Set exercise
Search the data for the word "pixels" and copy every line where it occurs.

··· Task material ···

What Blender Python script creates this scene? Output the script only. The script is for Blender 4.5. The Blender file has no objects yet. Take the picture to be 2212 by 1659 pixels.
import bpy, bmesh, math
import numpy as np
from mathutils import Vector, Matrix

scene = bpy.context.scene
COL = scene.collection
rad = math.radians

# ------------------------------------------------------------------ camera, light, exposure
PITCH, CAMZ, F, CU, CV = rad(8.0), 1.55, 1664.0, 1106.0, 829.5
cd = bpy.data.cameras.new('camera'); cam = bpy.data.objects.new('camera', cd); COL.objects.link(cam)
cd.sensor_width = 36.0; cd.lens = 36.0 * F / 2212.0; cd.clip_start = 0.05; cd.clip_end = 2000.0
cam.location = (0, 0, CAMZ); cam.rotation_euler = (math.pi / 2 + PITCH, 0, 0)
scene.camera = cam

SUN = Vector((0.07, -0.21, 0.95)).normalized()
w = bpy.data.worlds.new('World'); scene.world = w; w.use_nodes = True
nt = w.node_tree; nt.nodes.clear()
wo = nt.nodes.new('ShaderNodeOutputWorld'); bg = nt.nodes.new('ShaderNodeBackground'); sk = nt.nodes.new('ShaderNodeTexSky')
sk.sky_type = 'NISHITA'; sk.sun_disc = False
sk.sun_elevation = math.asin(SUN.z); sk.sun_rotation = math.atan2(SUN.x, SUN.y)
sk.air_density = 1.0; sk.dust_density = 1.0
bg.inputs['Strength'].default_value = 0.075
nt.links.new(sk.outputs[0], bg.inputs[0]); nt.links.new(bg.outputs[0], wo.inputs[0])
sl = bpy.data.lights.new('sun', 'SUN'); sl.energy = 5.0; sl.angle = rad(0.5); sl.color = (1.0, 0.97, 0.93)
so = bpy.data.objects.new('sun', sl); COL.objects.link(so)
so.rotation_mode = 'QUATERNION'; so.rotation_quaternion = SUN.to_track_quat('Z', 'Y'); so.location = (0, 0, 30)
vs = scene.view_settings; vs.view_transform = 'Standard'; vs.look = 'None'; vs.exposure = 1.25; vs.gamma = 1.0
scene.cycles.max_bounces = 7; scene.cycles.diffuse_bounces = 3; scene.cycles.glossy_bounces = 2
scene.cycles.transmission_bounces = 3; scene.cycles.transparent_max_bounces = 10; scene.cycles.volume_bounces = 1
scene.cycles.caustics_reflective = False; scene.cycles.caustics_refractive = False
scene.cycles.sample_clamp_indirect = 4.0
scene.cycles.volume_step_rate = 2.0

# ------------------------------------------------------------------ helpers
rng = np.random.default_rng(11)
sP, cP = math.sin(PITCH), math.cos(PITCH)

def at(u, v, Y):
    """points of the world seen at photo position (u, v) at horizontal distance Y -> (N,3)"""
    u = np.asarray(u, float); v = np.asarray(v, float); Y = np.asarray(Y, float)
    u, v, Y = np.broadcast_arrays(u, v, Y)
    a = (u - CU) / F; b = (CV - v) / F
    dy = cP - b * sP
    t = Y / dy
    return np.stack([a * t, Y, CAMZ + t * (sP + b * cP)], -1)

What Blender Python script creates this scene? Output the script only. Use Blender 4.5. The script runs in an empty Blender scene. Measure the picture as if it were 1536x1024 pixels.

···

Response to this task
What Blender Python script creates this scene? Output the script only. The script is for Blender 4.5. The Blender file has no objects yet. Take the picture to be 2212 by 1659 pixels.
What Blender Python script creates this scene? Output the script only. Use Blender 4.5. The script runs in an empty Blender scene. Measure the picture as if it were 1536x1024 pixels.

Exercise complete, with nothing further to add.